Размотав мокрые портянки, старшина шлепнул их об пол, стащил с головы шапку и, кряхтя, полез на нары. Натянув на себя сухую шинель, старшина |при|лег и закурил. Лежа он продолжал разговор.

— Еле добрался до батальона! Много раз вылезал из саней. Топал впереди, щупал ногами дорогу. Промок до костей!

Сказав еще пару крепких слов по поводу погоды, он повернулся на бок, почесался от вшей и вскоре заснул. В блиндаже воцарилось |безмолвие| молчание.

Я лежал на нарах с открытыми глазами, заложив руки за голову, и смотрел в потолок. Перед глазами лежали закопченные бревна, и с наклоном вверх |торчала,| уходила железная, ржавая печная труба. |Она через вырез уходила в крышу.|

На дворе был день. Белый свет пробивался смутно сквозь стекло небольшого оконца. Снежная пелена по-прежнему летела снаружи. Под потолком стоял сизый дым. По шершавой коре бревен там и сям ползли крупные капли воды. В теплушке было душно и сыро. Сырость лезла повсюду, во все щели меж бревен. Если в морозные дни в щелях между бревен налипал толстым слоем снег, лед и иней, то теперь все растаяло, и со стен бежали ручьи.

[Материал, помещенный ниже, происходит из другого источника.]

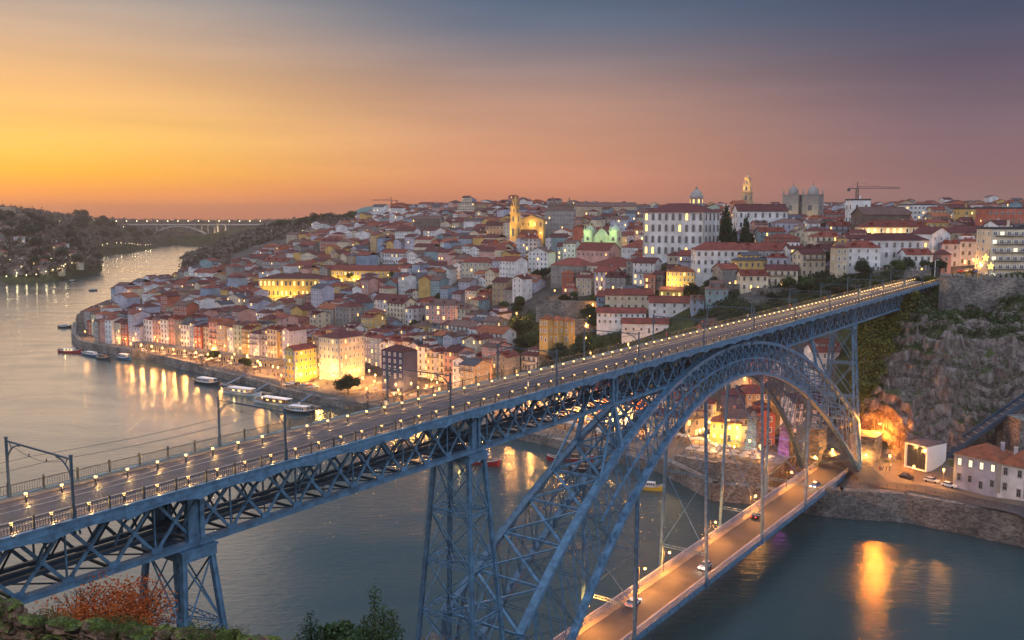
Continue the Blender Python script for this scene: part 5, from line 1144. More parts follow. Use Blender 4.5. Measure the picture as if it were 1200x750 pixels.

В дверном проеме висит кусок мокрой тряпицы. В самом проходе под ногами хлюпает вода. В теплушке по временам то холодно, то жарко. Поднимет голову, сидящий за столом дежурный солдат, встанет нехотя, подкинет в железную печку охапку дровишек, вернется назад, навалится грудью на край стола, закроет глаза и заснет. Железная бочка через некоторое время полыхает раскаленными боками. Сгорят дрова, остынет бочка и опять холодно. В жару на нарах не продохнешь от крепкого духа, сизого дыма и вонючего пара, идущего от развешенной повсюду одежи.